=== Raw data ===

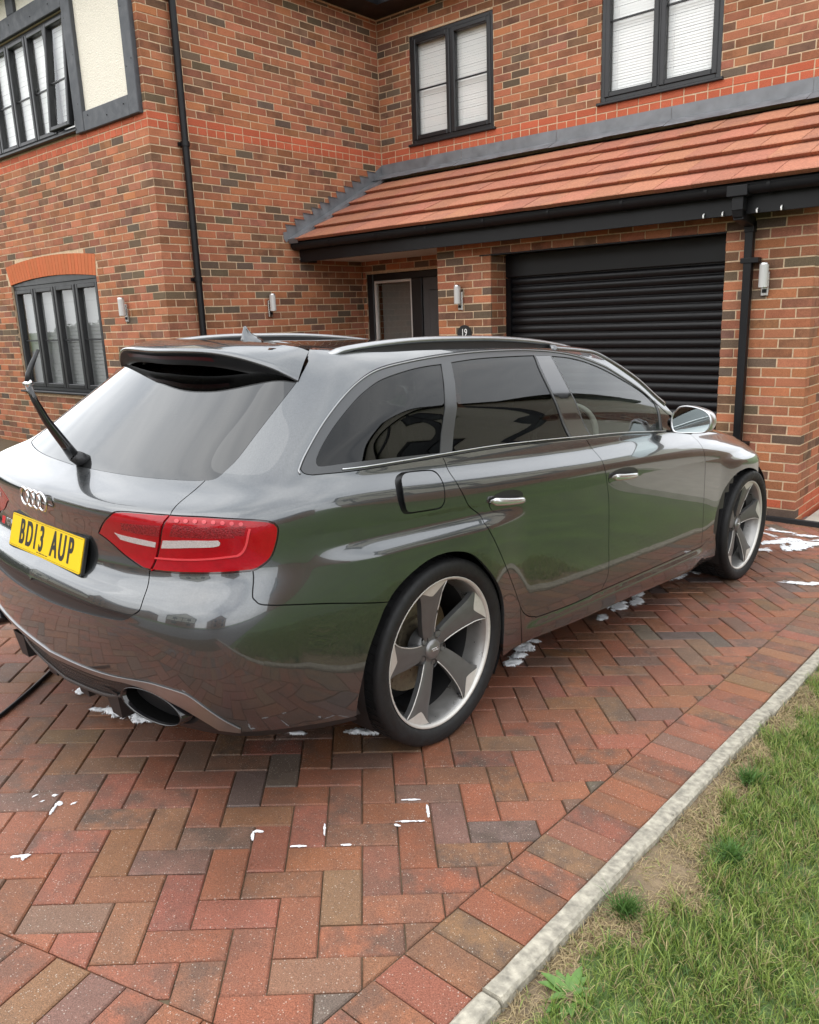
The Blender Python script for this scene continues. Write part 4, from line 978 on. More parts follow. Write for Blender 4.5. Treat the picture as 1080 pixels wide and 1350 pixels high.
* * *
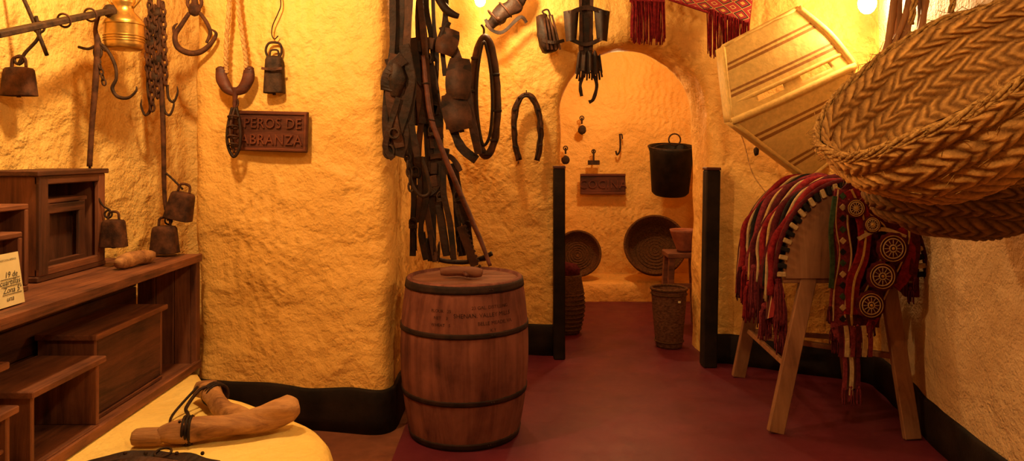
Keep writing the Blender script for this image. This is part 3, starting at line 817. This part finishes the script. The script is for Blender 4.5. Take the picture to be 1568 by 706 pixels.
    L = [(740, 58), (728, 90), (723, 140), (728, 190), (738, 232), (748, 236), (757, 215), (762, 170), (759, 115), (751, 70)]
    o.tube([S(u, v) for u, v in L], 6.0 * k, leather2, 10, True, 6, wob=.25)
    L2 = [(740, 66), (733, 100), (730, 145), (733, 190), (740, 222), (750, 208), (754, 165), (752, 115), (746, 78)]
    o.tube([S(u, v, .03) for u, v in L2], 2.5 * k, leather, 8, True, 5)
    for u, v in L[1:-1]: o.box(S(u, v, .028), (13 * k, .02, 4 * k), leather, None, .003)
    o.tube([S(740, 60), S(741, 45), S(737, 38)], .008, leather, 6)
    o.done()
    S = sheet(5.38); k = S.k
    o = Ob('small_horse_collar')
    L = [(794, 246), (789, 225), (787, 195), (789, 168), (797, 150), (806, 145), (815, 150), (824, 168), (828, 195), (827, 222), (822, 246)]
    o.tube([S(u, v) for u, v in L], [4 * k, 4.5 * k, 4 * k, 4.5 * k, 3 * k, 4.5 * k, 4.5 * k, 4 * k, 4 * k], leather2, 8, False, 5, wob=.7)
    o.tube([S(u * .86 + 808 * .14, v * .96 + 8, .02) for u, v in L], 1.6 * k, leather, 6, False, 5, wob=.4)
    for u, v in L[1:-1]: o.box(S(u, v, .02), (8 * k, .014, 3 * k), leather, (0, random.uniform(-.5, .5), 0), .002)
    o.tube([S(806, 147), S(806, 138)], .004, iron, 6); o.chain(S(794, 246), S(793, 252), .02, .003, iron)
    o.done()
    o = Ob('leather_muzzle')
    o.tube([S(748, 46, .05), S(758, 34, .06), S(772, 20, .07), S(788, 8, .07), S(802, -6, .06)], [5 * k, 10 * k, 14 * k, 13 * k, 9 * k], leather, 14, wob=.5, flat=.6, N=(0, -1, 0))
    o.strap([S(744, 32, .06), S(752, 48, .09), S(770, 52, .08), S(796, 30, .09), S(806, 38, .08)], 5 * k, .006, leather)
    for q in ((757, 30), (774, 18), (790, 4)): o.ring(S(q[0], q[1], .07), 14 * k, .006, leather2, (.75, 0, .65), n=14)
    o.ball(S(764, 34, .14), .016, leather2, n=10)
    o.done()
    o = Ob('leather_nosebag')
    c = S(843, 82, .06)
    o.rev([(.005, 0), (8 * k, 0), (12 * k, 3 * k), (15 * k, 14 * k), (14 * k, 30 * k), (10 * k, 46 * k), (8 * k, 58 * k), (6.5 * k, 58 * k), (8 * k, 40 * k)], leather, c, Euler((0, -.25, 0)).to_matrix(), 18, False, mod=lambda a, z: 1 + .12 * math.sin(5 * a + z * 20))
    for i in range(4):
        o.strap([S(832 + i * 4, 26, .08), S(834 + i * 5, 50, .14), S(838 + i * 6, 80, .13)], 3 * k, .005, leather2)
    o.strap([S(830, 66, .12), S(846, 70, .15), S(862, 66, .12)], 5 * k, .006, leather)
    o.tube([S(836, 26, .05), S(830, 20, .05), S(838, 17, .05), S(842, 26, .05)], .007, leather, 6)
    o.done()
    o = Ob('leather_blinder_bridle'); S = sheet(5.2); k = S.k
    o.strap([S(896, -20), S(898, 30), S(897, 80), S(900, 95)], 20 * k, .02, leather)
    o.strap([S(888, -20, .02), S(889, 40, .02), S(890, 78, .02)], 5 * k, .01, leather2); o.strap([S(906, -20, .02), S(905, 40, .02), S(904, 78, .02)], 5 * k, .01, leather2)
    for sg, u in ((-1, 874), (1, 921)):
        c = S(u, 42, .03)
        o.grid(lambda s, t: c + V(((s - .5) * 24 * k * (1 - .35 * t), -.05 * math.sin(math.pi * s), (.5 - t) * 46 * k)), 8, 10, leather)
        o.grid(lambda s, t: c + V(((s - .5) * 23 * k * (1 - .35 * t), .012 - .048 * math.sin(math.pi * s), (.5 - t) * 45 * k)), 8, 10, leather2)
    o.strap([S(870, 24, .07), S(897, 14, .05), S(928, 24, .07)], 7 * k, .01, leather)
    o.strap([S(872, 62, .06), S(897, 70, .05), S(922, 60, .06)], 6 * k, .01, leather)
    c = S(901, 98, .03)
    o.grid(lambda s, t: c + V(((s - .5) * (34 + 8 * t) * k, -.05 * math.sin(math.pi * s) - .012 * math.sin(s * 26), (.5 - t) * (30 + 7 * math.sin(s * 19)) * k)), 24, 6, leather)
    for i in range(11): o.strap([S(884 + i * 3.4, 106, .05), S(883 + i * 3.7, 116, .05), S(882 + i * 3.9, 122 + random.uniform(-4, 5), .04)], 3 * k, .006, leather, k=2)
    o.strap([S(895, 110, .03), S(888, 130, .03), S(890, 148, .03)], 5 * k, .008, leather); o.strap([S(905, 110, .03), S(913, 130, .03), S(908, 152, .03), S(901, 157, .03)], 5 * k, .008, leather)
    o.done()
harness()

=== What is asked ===
Return the lines of the records that include the string "Blender".

=== The result ===
The Blender Python script for this scene continues. Write part 4, from line 978 on. More parts follow. Write for Blender 4.5. Treat the picture as 1080 pixels wide and 1350 pixels high.
Keep writing the Blender script for this image. This is part 3, starting at line 817. This part finishes the script. The script is for Blender 4.5. Take the picture to be 1568 by 706 pixels.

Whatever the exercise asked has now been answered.